Given request: Transcribe every line of the listing below without any deviation.

[Start]

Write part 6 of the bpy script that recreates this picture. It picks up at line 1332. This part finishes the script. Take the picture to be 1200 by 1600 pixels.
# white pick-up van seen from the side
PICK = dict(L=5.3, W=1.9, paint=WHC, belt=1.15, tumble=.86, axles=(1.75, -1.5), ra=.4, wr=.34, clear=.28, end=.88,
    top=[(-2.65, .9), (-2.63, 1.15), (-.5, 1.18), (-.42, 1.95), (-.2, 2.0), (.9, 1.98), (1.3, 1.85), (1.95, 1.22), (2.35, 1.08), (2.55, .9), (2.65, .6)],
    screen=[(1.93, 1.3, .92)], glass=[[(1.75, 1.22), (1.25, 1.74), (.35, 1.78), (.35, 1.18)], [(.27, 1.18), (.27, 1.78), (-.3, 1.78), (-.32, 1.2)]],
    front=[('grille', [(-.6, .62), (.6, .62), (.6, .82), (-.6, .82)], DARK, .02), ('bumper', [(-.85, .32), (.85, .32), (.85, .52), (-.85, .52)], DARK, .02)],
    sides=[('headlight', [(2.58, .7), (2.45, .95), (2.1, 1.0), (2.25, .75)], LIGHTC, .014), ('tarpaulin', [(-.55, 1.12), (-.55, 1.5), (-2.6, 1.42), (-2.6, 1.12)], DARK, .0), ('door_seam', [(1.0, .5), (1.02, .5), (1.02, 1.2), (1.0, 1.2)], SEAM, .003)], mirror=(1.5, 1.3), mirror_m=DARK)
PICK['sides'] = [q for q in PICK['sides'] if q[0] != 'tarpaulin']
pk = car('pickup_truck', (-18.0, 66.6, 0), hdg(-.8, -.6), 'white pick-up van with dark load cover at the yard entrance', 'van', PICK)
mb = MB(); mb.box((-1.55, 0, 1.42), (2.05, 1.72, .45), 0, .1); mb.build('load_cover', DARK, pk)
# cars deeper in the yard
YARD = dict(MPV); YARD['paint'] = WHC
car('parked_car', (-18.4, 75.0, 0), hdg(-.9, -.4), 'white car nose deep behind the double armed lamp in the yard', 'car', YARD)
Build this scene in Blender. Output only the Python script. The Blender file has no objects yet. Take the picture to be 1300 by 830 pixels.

[End]

Task output:
Write part 6 of the bpy script that recreates this picture. It picks up at line 1332. This part finishes the script. Take the picture to be 1200 by 1600 pixels.
# white pick-up van seen from the side
PICK = dict(L=5.3, W=1.9, paint=WHC, belt=1.15, tumble=.86, axles=(1.75, -1.5), ra=.4, wr=.34, clear=.28, end=.88,
    top=[(-2.65, .9), (-2.63, 1.15), (-.5, 1.18), (-.42, 1.95), (-.2, 2.0), (.9, 1.98), (1.3, 1.85), (1.95, 1.22), (2.35, 1.08), (2.55, .9), (2.65, .6)],
    screen=[(1.93, 1.3, .92)], glass=[[(1.75, 1.22), (1.25, 1.74), (.35, 1.78), (.35, 1.18)], [(.27, 1.18), (.27, 1.78), (-.3, 1.78), (-.32, 1.2)]],
    front=[('grille', [(-.6, .62), (.6, .62), (.6, .82), (-.6, .82)], DARK, .02), ('bumper', [(-.85, .32), (.85, .32), (.85, .52), (-.85, .52)], DARK, .02)],
    sides=[('headlight', [(2.58, .7), (2.45, .95), (2.1, 1.0), (2.25, .75)], LIGHTC, .014), ('tarpaulin', [(-.55, 1.12), (-.55, 1.5), (-2.6, 1.42), (-2.6, 1.12)], DARK, .0), ('door_seam', [(1.0, .5), (1.02, .5), (1.02, 1.2), (1.0, 1.2)], SEAM, .003)], mirror=(1.5, 1.3), mirror_m=DARK)
PICK['sides'] = [q for q in PICK['sides'] if q[0] != 'tarpaulin']
pk = car('pickup_truck', (-18.0, 66.6, 0), hdg(-.8, -.6), 'white pick-up van with dark load cover at the yard entrance', 'van', PICK)
mb = MB(); mb.box((-1.55, 0, 1.42), (2.05, 1.72, .45), 0, .1); mb.build('load_cover', DARK, pk)
# cars deeper in the yard
YARD = dict(MPV); YARD['paint'] = WHC
car('parked_car', (-18.4, 75.0, 0), hdg(-.9, -.4), 'white car nose deep behind the double armed lamp in the yard', 'car', YARD)
Build this scene in Blender. Output only the Python script. The Blender file has no objects yet. Take the picture to be 1300 by 830 pixels.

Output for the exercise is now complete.